La punta de Pern es el extremo más occidental de Francia, un escenario de olas y viento que azotan al faro Nívidic.
Su curiosa forma de pinza de cangrejo acoge cuatro puntos principales e imperdibles. Por un lado, el rocoso Kardoran, esculpido por viento y marea, sostiene el faro Stiff. Por otro, la punta de Porz Down, con sus apacibles colinas y verdes valles de vegetación suave, esconde playas lejos del bullicio. Más allá, el puerto pesquero de Arlan se ubica cerca de construcciones megalíticas y sorprendentes aguas turquesas. Y finalmente, la punta de Pern, el extremo más occidental de Francia, es un escenario de olas y viento que azotan al faro Nívidic.
La Bretaña más pura tiene su cita aquí, entre muros de piedra seca, ovejas enanas (las más pequeñas del mundo), abejas negras que tienen aquí su propio santuario y festivales de verano como el que se dedica a las mujeres músicas en agosto. Sin embargo, la naturaleza no tapa la belleza de lugares como la iglesia de Saint Pol-Aurélien y sus hermosos vitrales o un museo único dedicado a la señalización marítima en el faro de Creac’h, el más potente de Europa. La especialidad local, el ragout d'agneau sous les mottes, (un estofado de cordero) da fuerzas para recorrer en bici sus 15,5 kilómetros cuadrados y pararse en todos sus miradores y playas, buscar el rastro de la colonia de focas grises que habitan aquí o identificar las flores que colorean los prados hasta finales del verano.
ÎLE-DE-GROIX
"Quien ve Groix, ve su felicidad", dice un viejo proverbio isleño. Una de las más idílicas de todas las islas bretonas tiene su carta de presentación en el muelle de Port Tudy, rodeado de restaurantes, alquiler de bicis y tiendas de pequeños productores y conserveros. Varias calles se dispersan por el pueblo, con su propio festival de cine y sus fachadas decoradas por artesanos italianos. En el campanario de la iglesia, un famoso atún simboliza la importancia que se granjeó como primer puerto atunero de Francia a principios del siglo XX. Sin embargo, la Segunda Guerra Mundial acabó con esa bonanza y sembró la isla de búnkeres que aún pueden verse en los acantilados de Pen Men, junto a su faro cuadrado.

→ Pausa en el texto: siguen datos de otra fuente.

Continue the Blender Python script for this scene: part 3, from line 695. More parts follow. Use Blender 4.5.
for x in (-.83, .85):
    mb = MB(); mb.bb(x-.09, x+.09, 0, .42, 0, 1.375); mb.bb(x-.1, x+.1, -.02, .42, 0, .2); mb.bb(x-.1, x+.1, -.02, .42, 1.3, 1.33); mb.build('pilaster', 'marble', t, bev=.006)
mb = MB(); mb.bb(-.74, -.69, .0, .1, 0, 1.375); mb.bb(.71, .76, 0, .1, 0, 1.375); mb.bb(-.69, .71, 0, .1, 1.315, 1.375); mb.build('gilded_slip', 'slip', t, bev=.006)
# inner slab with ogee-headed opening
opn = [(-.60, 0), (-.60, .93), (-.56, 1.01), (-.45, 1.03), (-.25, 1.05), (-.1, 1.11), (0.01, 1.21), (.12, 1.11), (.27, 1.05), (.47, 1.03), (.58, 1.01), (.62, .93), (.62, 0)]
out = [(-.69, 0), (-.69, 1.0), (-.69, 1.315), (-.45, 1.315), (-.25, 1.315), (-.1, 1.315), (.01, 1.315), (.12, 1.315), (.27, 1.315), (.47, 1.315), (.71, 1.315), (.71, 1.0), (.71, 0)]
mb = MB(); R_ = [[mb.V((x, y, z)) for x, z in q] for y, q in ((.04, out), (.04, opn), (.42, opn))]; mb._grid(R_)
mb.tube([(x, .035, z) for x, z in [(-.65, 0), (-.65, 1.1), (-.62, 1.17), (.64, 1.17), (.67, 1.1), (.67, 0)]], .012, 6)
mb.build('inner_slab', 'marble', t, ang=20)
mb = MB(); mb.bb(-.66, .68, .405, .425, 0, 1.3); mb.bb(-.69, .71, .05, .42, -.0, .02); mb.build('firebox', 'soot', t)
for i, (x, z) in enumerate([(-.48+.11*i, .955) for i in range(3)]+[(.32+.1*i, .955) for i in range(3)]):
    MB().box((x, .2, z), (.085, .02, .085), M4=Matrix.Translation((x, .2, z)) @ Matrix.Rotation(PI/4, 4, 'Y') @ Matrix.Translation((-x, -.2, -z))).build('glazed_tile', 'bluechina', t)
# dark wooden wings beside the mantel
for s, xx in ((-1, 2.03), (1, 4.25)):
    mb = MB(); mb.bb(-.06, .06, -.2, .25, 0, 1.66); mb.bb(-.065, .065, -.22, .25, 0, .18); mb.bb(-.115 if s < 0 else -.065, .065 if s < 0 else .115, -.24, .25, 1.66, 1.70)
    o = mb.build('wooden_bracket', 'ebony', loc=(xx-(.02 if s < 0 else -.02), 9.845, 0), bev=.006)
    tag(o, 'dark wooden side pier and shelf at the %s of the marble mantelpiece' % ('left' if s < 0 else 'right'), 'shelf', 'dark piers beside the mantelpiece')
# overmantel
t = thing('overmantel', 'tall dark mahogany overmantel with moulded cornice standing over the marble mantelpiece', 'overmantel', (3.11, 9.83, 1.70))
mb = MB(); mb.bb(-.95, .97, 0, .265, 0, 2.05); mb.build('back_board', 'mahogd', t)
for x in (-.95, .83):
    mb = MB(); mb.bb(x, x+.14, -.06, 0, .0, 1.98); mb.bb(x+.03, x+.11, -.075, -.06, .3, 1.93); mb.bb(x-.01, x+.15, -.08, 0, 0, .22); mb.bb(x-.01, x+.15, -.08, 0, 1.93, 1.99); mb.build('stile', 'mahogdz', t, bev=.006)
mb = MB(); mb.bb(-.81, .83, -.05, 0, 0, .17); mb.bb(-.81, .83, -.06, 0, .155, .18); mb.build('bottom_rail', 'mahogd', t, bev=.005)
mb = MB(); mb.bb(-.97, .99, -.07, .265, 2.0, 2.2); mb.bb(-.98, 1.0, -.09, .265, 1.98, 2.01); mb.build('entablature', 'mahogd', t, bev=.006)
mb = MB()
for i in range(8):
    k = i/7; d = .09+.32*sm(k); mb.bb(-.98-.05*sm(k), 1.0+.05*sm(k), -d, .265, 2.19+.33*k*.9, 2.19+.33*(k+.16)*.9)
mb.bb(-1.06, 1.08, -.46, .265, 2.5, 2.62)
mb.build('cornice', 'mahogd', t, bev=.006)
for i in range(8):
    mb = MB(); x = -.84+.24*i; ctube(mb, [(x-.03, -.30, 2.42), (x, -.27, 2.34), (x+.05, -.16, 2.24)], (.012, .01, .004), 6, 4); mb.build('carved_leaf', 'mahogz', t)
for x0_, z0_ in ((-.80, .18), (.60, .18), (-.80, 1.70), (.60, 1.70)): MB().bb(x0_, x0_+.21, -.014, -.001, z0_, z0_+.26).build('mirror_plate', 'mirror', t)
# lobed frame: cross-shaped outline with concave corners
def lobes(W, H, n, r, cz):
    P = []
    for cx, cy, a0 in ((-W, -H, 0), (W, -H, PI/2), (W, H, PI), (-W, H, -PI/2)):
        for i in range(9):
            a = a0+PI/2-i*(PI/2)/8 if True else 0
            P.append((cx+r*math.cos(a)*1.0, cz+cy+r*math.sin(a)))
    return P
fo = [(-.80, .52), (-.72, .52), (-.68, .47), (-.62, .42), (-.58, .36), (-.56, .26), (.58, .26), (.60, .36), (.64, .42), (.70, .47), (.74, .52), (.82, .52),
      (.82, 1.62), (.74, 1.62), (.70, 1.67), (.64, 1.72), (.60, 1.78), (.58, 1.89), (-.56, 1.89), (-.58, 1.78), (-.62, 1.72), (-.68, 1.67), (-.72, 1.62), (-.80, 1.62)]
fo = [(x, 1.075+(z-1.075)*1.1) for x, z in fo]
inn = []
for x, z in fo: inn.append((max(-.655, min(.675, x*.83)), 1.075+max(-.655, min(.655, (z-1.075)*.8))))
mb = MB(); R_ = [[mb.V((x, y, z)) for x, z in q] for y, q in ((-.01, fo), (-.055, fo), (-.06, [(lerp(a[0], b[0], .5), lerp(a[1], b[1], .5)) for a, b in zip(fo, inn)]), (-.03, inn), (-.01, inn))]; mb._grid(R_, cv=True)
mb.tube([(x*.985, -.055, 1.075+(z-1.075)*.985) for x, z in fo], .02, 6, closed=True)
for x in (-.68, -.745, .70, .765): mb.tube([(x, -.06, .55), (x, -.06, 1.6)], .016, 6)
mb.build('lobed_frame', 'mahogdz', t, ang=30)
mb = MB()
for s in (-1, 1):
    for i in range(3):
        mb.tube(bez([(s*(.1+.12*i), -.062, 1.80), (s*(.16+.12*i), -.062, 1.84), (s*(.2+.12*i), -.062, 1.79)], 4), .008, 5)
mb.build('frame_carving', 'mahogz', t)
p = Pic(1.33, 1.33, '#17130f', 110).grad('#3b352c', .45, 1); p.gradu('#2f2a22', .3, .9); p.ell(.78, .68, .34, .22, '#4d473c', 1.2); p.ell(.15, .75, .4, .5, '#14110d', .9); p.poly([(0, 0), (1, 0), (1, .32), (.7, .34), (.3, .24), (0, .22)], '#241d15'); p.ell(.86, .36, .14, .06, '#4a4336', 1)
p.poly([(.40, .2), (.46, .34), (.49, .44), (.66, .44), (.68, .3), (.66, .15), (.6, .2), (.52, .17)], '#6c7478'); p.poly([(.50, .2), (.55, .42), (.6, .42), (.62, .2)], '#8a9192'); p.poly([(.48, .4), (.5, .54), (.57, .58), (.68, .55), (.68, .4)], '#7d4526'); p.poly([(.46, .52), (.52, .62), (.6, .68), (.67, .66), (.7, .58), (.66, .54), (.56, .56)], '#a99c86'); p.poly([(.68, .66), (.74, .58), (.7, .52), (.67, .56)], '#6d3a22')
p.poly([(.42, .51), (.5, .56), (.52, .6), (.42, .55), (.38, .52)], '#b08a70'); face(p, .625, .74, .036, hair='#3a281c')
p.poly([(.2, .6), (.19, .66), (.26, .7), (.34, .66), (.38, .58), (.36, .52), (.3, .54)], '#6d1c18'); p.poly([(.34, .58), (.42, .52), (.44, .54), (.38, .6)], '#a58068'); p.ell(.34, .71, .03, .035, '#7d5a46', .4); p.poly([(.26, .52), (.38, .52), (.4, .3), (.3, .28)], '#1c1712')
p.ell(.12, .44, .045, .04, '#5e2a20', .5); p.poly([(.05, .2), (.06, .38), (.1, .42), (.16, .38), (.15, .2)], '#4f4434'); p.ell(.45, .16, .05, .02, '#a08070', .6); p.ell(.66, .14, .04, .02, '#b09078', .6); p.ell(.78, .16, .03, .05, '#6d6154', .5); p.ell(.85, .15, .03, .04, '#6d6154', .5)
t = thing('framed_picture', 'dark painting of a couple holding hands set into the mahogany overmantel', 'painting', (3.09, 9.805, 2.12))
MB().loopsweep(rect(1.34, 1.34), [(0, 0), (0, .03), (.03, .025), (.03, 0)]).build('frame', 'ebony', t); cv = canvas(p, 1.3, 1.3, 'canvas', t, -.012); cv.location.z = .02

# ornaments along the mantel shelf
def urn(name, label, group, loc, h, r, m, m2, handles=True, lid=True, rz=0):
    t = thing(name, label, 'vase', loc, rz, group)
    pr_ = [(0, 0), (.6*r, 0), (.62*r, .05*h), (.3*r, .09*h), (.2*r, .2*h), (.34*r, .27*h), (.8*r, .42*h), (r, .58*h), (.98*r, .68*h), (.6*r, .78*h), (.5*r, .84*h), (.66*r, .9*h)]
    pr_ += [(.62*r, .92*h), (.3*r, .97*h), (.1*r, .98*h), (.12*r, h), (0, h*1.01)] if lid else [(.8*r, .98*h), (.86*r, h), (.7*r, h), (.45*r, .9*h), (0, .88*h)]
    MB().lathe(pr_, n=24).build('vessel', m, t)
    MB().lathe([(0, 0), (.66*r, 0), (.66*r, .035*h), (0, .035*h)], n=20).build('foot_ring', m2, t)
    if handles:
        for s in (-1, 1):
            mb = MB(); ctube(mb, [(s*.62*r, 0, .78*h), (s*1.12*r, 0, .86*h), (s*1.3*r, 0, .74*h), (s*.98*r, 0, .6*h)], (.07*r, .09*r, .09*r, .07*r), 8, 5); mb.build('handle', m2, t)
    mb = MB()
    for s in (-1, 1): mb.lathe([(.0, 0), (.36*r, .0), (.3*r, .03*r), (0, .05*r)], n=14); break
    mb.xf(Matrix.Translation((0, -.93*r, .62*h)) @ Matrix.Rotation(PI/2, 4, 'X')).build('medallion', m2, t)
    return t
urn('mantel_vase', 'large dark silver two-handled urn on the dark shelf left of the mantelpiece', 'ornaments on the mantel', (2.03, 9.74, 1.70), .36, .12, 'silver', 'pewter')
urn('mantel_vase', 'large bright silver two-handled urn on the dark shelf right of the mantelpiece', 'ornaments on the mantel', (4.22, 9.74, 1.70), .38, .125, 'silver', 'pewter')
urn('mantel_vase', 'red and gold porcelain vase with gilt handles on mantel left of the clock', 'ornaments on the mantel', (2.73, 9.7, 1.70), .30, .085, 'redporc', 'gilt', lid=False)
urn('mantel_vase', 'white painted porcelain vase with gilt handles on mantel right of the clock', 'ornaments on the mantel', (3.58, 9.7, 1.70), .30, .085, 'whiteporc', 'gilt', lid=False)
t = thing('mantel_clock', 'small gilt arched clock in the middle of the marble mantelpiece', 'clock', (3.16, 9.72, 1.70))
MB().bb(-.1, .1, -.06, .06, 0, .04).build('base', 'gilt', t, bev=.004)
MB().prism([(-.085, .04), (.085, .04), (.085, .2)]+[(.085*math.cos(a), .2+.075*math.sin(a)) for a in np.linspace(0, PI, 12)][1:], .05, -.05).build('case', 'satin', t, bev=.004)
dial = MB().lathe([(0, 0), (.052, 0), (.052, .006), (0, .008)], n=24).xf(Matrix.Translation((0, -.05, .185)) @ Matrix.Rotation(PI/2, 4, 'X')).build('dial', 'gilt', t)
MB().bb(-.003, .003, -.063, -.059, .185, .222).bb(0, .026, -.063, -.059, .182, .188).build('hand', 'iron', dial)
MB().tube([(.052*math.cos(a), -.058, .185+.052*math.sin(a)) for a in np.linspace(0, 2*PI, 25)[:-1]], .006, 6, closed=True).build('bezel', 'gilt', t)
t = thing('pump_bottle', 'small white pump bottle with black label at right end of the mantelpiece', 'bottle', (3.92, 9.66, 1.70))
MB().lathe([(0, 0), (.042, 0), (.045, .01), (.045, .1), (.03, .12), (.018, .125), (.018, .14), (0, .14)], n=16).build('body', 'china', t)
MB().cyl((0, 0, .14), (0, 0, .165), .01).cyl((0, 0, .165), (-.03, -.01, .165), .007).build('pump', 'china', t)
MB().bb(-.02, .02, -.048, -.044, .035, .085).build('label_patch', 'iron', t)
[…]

Un paseo en bicicleta lleva a este y a otros sitios, como la famosa playa de Grands-Sables, que se desplaza cada año 10 metros, los pueblecitos de Méné y Kerlada, el ecomuseo dentro de una antigua fábrica conservera o el Trou de l’Enfer, donde el mar ruge a través de las grietas del acantilado. Puertos como el de Locmaria se rodean de bonitas playas de arenas blancas –o rojas, como la de Sables-Rouges– y bosques que acogen hasta 60 variedades de minerales diferentes. Por otro lado, la huella de antiguas civilizaciones se palpa en enclaves como el dolmen de Port-Mélite o el de la Pointe des Chats.
También dejó aquí su huella el poeta Jean-Pierre Calloc’h, muerto en el campo de batalla en el siglo XX y cuya vida y obra puede conocerse en una ruta por la isla. Por el camino, capillas como la de Notre-Dame de Plasmanec, el pueblo típico de Quelhuit o puertos como el pequeño de Saint Nicolas, perfecto para hacer una salida en velero o kayak, salpican los senderos y caminos de historia y belleza. No hay que dejar de probar en sus cafés y restaurantes las galettes (creps salada), los mejillones en salsa y sus famosos caramelos para irse con un buen sabor de boca.